Davisson's experience at Carnegie over the next six years was largely unsatisfactory. His teaching load was so heavy that he had virtually no time to spend on research. Indeed, as Mervin J. Kelly writes in his obituary of Davisson in the National Academy of Sciences' Biographical Memoirs, "he had been able to carry only one research to the point where, with his lifelong high standards, he would publish it." As a result, Davisson was not at all disappointed in May 1917 to receive a leave of absence from Carnegie to take on war-related research in the Engineering Department of the Western Electric Company (later, the Bell Telephone Laboratories). When the war ended, Davisson chose to continue on at Western Electric rather than to return to academic life. He remained with the company for another 29 years, retiring in 1946 at the age of 65.

Laboratory Accident Leads to Discovery of Electron Diffraction

Davisson's first research assignment at Western Electric was carried out in connection with a patent suit in which the company was involved regarding rights on vacuum tubes. That research concerned a study of electron emission patterns produced when a metal filament is bombarded by positive ions. When that research was completed, Davisson moved on to a variation of that topic, the characteristics of electron emission when metals are bombarded by electrons rather than by positive ions. For about six years, Davisson and a colleague, C. H. Kunsman, bombarded a variety of metals with electrons and measured the angles at which secondary electrons were emitted from the metal surface. Throughout this period, however, they were unable to develop a theoretical model that explained their results.

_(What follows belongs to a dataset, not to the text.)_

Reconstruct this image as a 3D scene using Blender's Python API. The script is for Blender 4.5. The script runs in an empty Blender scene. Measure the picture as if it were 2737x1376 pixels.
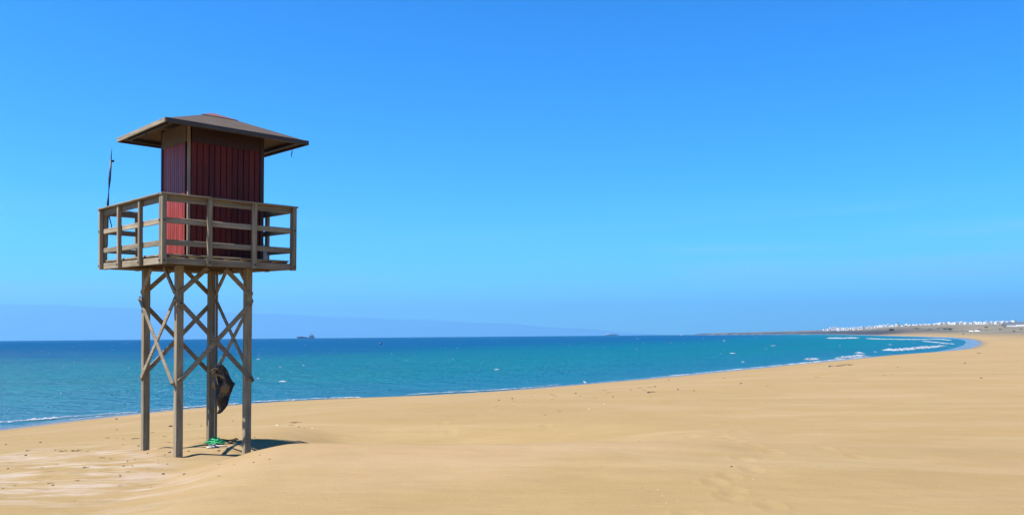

Finally, in April 1925, a laboratory accident provided some key new information. A vacuum tube being used by Davisson and Lester Germer (who had replaced Kunsman) exploded, resulting in the rapid oxidation of the nickel target inside the tube. Intending to restore the target for re-use in another vacuum tube, Davisson was forced to re-heat the nickel for an extended period of time. When new experiments were begun using vacuum tubes containing the rejuvenated nickel target, some remarkable results were obtained. Specifically, electrons were not just reflected from the nickel target, but diffracted as well. Later studies revealed that the heating process had converted many tiny nickel crystals in the original sample to a few much larger crystals in the restored sample.

The new findings were significant because diffraction is a characteristic of waves. Although the Davisson-Germer results suggested that electron beams reflected from the nickel target behaved as if they were traveling in waves, Davisson did not fully appreciate the meaning of his results until the summer of 1926. While attending a meeting of the British Association for the Advancement of Science, he learned for the first time about Prince Louis de Broglie's recently announced hypothesis of the wave nature of electrons. Using de Broglie's theory, Davisson was able to calculate the wavelength of the electrons diffracted in his experiment. His results matched de Broglie's predictions so closely that they could be regarded as confirmation of the French physicist's theory.

Davisson continued his research on electron scattering over the next two decades of his tenure, first at Western Electric, and then at Bell Laboratories. After his retirement in 1946 he accepted an appointment as visiting professor of physics at the University of Virginia. He resigned from that post in 1954 and died in Charlottesville, Virginia, on February 1, 1958. In addition to the 1937 Nobel Prize, Davisson received a number of other honors and awards, including the Comstock Prize of the National Academy of Sciences in 1928, the Elliot Cresson Medal of the Franklin Institute in 1935, the Hughes Medal of the Royal Society in 1935, and the University of Chicago Alumni Medal in 1941.